Basket-Making Demo and Talk by Julia and Lucy Parker
Join us for a talk and demonstration by renowned basket makers Lucy and Julia Parker. The event will be followed by a reception with special guest Carmen Foghorn, retired director of the American Indian Graduate Program.
Hosted by Native American Student Development Joseph A. Myers Center for Research on Native American Issues
Speakers:

Julia F. Parker (Pomo) is one of the preeminent California Indian basket makers. She has spent most of her years living and working in Yosemite Village in California. Although she was born in her native Pomo territory, her early teachers were elder Indian traditionalists and basketweavers of the Sierra Miwok and Mono Lake Paiute people. After her mother's death when Parker was five, she and her siblings were placed in a foster home and later sent to Stewart Indian School near Carson City, Nevada. With master elders as her teachers, most significantly Ralph's mother, Parker later began demonstrating basketweaving in Yosemite Park and beyond. Parker's work has been featured at the National Museum of the American Indian, the Heard Museum, and the National Museum of Natural History. In 1983 when Queen Elizabeth II visited Yosemite, Parker gave her one of her baskets and today it is in the Queen's Museum in Windsor Castle. Parker has been a central figure in the organization and ongoing activities of the California Indian Basketweavers Association.
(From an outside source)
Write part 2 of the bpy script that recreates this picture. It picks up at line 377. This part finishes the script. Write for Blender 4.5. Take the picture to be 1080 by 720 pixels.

Lucy Parker, descended from the Kashaya Pomo, Yosemite Miwok, Mono Lake Paiute and Coast Miwok people, comes from a long line of basket makers. She is a great granddaughter of expert weaver and innovator Lucy Tom Telles (Yosemite Miwok – Paiute). As a young child in Yosemite National Park, Lucy began learning basket weaving and other key cultural skills. She works closely with her mother, Julia F. Parker (Pomo). Lucy is an active demonstrator and lecturer in the Yosemite area near her home and throughout California and the United States. Her baskets are in notable museum collections including the Smithsonian National Museum of the American Indian. Lucy works with park services and land management organizations educating the public and government agencies and advocating for the protection and preservation of traditional land management for weaving and gathering sites.